On Wed, Jun 14, 2017 at 12:42 PM, Ion GaztaƱaga via Boost < boost@lists.boost.org> wrote:
In my opinion, at least after writing mission critical software, is that the main problem of exceptions is the non-explicit potentially infinite exit paths (as each thrown type can require a different action when catching) it adds in every function call, worsened with the non-static enforcement of what can be thrown.
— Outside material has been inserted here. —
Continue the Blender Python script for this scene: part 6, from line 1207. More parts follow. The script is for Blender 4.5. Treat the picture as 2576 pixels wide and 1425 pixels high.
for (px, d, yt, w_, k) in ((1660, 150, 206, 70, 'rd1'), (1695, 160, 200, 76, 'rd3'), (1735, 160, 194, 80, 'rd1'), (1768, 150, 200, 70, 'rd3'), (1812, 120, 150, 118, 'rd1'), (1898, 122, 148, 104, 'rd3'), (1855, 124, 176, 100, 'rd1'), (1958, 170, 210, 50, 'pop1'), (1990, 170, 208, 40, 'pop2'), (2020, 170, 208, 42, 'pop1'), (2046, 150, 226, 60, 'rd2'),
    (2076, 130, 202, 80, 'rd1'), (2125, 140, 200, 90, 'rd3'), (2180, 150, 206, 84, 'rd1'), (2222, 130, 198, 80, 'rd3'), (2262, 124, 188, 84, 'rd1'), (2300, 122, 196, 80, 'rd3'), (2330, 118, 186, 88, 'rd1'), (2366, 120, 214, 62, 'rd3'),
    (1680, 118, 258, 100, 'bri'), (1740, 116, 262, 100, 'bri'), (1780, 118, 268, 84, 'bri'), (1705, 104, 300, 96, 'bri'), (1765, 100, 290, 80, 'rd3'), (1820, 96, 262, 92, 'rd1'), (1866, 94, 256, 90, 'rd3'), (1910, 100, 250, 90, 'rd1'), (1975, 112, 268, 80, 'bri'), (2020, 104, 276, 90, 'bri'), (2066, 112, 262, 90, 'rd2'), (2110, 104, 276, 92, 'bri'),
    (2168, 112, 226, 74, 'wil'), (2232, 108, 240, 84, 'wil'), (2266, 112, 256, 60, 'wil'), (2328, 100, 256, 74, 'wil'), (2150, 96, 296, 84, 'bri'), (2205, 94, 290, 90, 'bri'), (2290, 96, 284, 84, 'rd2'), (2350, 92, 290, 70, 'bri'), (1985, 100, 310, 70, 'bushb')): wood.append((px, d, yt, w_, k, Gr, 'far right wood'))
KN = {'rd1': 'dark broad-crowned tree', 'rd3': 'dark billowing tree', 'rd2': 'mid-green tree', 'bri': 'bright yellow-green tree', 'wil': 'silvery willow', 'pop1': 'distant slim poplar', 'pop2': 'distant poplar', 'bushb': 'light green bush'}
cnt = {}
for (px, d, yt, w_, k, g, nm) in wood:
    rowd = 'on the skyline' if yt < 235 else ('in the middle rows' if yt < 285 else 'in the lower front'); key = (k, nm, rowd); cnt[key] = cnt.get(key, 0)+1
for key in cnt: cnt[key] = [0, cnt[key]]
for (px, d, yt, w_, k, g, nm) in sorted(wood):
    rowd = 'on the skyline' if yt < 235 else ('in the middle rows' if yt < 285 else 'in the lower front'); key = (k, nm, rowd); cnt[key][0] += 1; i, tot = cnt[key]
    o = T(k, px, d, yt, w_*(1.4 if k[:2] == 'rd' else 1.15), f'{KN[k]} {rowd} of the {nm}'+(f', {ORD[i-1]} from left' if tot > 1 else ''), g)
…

When an error occurs (assuming you can't just bail out), it must get passed up the call stack, together with relevant data that is captured at the time it's detected, but also present in functions up the call stack, all the way to a function that can actually deal with the problem. If you don't use exceptions, then you're writing a lot of if( !success ) return error, which is prone to errors. As well, in environments where error handling doesn't use exceptions, the code tends to not always use RAII, so in addition to returning errors you need to manually release resources, which is also prone to errors (say hello to leaks). Semantically, however, exception handling only 1) writes the ifs for you, and 2) forces you to use RAII and to write exception-safe code (which is a good idea anyway.) With or without exceptions, the error handling paths as well as the work that must be done in case of errors (freeing resources, etc.) is identical. The supposed "unpredictability" of exceptions is not semantic but syntactic. Depending on the compiler, and depending on whether a function got inlined or not (even functions that are exception-neutral, e.g. neither throw nor catch exceptions), there might be overhead which sometimes may be significant, not to mention I have never seen a compiler that optimizes out throw statements. But even this is probably just theoretical. I've been asking for hard data that shows that in a given use case exception handling adds too much overhead. I keep hearing that such cases exist (and they probably do) but I'm yet to see a single one.